Another interesting survey finding is an inverse correlation between keeping tradition and riding bikes. The more traditional you are – the less chance you`ll be riding your bike on Yom Kippur. While this in itself is no surprise, what is surprising is the fact that the percentage of adults who bike on Yom Kippur is significantly lower than the percentage of children who do so. Therefore, the fact that adults refrain from riding bikes on Yom Kippur because of their adherence to tradition or their feeling that biking is “not right” or will bring about protests from the religious people who see them does not necessarily carry over to their children, the JPPI said.

A close look at the data shows that among those who identify as “completely secular,” about twice as many children bike on Yom Kippur than do adults. Among the “traditional” and the “seculars” who are “somewhat traditional,” about five times as many children bike than adults.

But the percentage of biking is pretty much the same among children from “completely secular” families and those from “secular, who are a bit traditional” families. The percentage of children from “traditional” families who ride bikes on Yom Kippur is lower, but still considerable.
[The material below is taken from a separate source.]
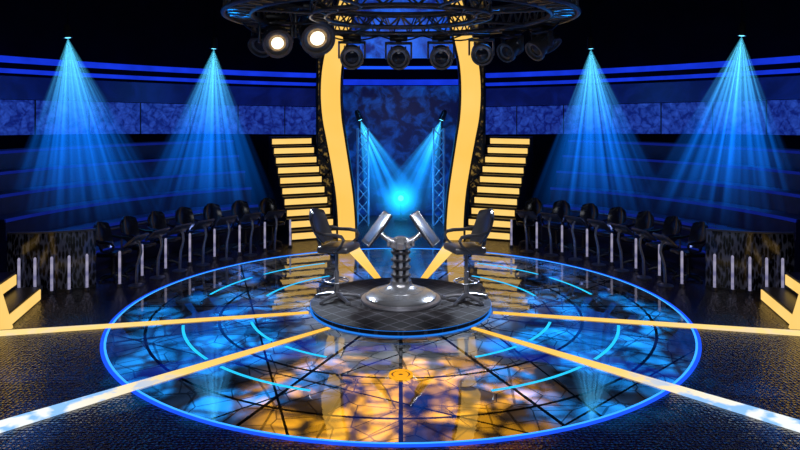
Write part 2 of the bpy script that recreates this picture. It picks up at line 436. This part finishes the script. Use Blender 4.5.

Furthermore, virtually no religious adults ride bicycles on Yom Kippur, but there are religious kids who do so: 25% of adults who identify as “liberal religious,” 10% of those who identify as “religious” and 7% of those who identify as “nationalist Haredi” claim their children bike on Yom Kippur, but none of the regular Haredi Jews do.

The biking phenomenon can be a sign of one of two changes in Israeli society: either that the very fact of children biking on Yom Kippur has caused Israeli society to accept this practice (although it is not true among adults, who still see biking as breaking tradition), or that we can expect that in Israel`s next generation, biking will become a Yom Kippur pastime; we can also expect the percentage of adults who bike to rise accordingly, the JPPI said.